TASK TO CARRY OUT: From the first line of the listing below, retype each line up to and including the one with "hw.box(HX+.3, -1.5, -3.15, 24, 13, 2.28)"; pictures stay out.

GIVEN MATERIAL:
====================

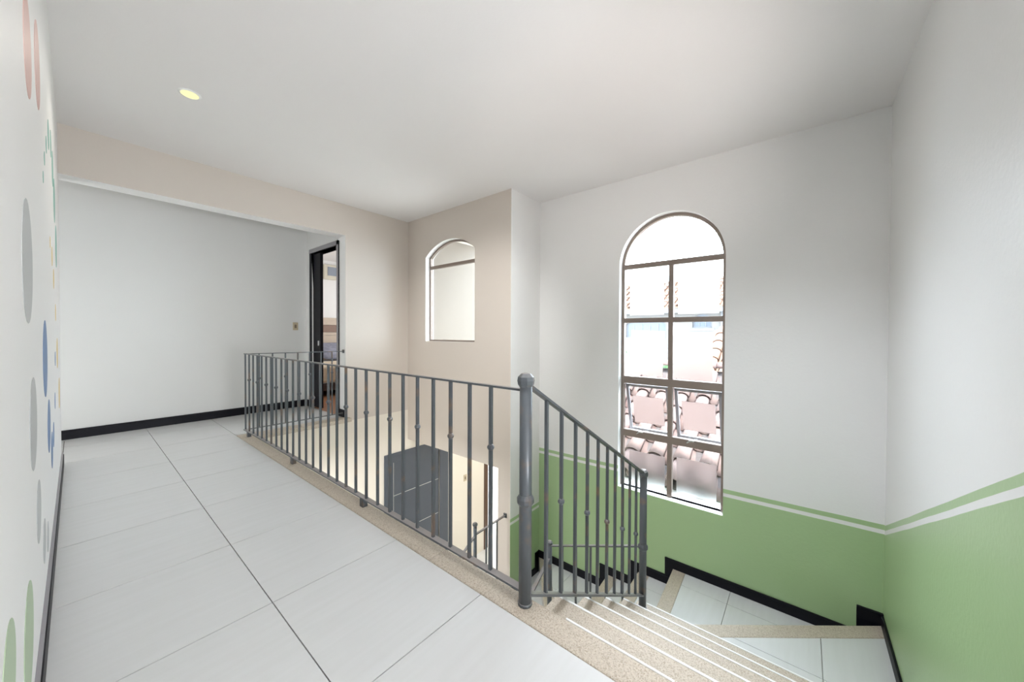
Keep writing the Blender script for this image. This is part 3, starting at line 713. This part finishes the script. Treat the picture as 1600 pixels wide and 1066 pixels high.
# neighbouring house facing the window
nh = root('house', (20, 6, -3.15), 'white neighbouring house with arched windows seen through the tall window', 'house')
HX = 18.0
hw = MB().plate(0, HX, HX+.3, [(-1.5, -3.15), (13, -3.15), (13, 2.28), (-1.5, 2.28)], [arch(3.15, 3.95, 1.42, 1.84, .22, 12), arch(5.1, 7.1, .95, 1.60, .36, 16)])
hw.box(HX+.3, -1.5, -3.15, 24, 13, 2.28)
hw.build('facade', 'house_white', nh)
for y0, y1, z0, sp, ri in ((3.15, 3.95, 1.42, 1.84, .22), (5.1, 7.1, .95, 1.60, .36)):
    wn = MB().plate(0, HX+.12, HX+.18, arch(y0, y1, z0, sp, ri, 16), [arch(y0+.07, y1-.07, z0+.07, sp, ri-.06, 16)]).build('window', 'fascia_grey', nh)
    MB().plate(0, HX+.14, HX+.15, arch(y0+.07, y1-.07, z0+.07, sp, ri-.06, 16)).build('pane', 'house_glass', wn)
    nb = 5 if y1-y0 > 1.2 else 3
    for i in range(1, nb):
        y = y0+(y1-y0)*i/nb; MB().box(HX+.115, y-.02, z0+.05, HX+.175, y+.02, sp).build('glazing_bar', 'fascia_grey', wn)
MB().box(HX-.35, -1.8, 2.12, HX-.25, 13.3, 2.40).build('fascia', 'fascia_grey', nh)
MB().box(HX-.25, -1.8, 2.28, HX+.1, 13.3, 2.34).build('soffit', 'house_white', nh)
MB().box(HX-.10, 2.70, -3.1, HX-.02, 2.79, 2.25).build('downpipe', 'fascia_grey', nh)
MB().box(HX-.02, 3.05, 1.28, HX+.1, 4.05, 1.38).build('window_sill', 'fascia_grey', nh)
MB().add([(HX-.4, -1.8, 2.40), (21.2, -1.8, 4.15), (21.2, 13.3, 3.9), (HX-.4, 13.3, 2.40), (HX-.4, -1.8, 2.34), (21.2, -1.8, 4.09), (21.2, 13.3, 3.84), (HX-.4, 13.3, 2.34)],
         [(0,1,2,3),(7,6,5,4),(0,4,5,1),(1,5,6,2),(2,6,7,3),(3,7,4,0)]).build('roof_deck', 'clay_far', nh)
L = math.hypot(3.6, 1.7); a = math.atan2(1.65, 3.6); rt_ = MB()
for c in range(46):
    y = -1.7+.326*c
    for r_ in range(8):
        t0 = r_/8; s = barrel(.12, .10, L/8+.05, n=4)
        M = Matrix.Translation((HX-.42+3.6*t0, y, 2.40+1.66*t0+.02)) @ Matrix.Rotation(-a+.03, 4, 'Y')
        rt_.add([M @ Vector(v) for v in s.v], s.f, 0, True)
tag(rt_.build('roof_tiles', 'clay_far', nh), kind='stuff')

# shrubs between the roofs
def shrub(x, y, z, h, r_, label, n=90):
    s = root('shrub', (x, y, z), label, 'shrub')
    MB().tube((x, y, z), (x+.05, y, z+h*.6), .05, 6, .02).build('stem', 'bark', s)
    mb = MB()
    for i in range(n):
        th = random.uniform(0, 2*math.pi); zz_ = random.uniform(.12, 1)*h; rr = r_*math.sqrt(random.random())*(1.15-.6*abs(zz_/h-.45))
        c = Vector((x+rr*math.cos(th), y+rr*math.sin(th), z+zz_)); l = random.uniform(.16, .30)
        d = Vector((random.uniform(-1, 1), random.uniform(-1, 1), random.uniform(-.2, 1))).normalized(); sd = d.orthogonal().normalized()*l*.28
        mb.add([c-d*l/2, c+sd, c+d*l/2, c-sd, c+Vector((0, 0, .02))], [(0, 1, 4), (1, 2, 4), (2, 3, 4), (3, 0, 4)])
    tag(mb.build('foliage', 'leaf', s), kind='stuff')
shrub(12.0, 3.80, -3.15, 4.15, .55, 'green shrub in the middle of the tall window view', 220)
shrub(12.5, 5.35, -3.15, 4.0, .5, 'green shrub nearest the left edge of the tall window view', 220)
shrub(8.0, 1.35, -3.15, 3.55, .4, 'low green bush between pink roof and orange roof', 180)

====================

REPLY TO THE TASK:
Keep writing the Blender script for this image. This is part 3, starting at line 713. This part finishes the script. Treat the picture as 1600 pixels wide and 1066 pixels high.
# neighbouring house facing the window
nh = root('house', (20, 6, -3.15), 'white neighbouring house with arched windows seen through the tall window', 'house')
HX = 18.0
hw = MB().plate(0, HX, HX+.3, [(-1.5, -3.15), (13, -3.15), (13, 2.28), (-1.5, 2.28)], [arch(3.15, 3.95, 1.42, 1.84, .22, 12), arch(5.1, 7.1, .95, 1.60, .36, 16)])
hw.box(HX+.3, -1.5, -3.15, 24, 13, 2.28)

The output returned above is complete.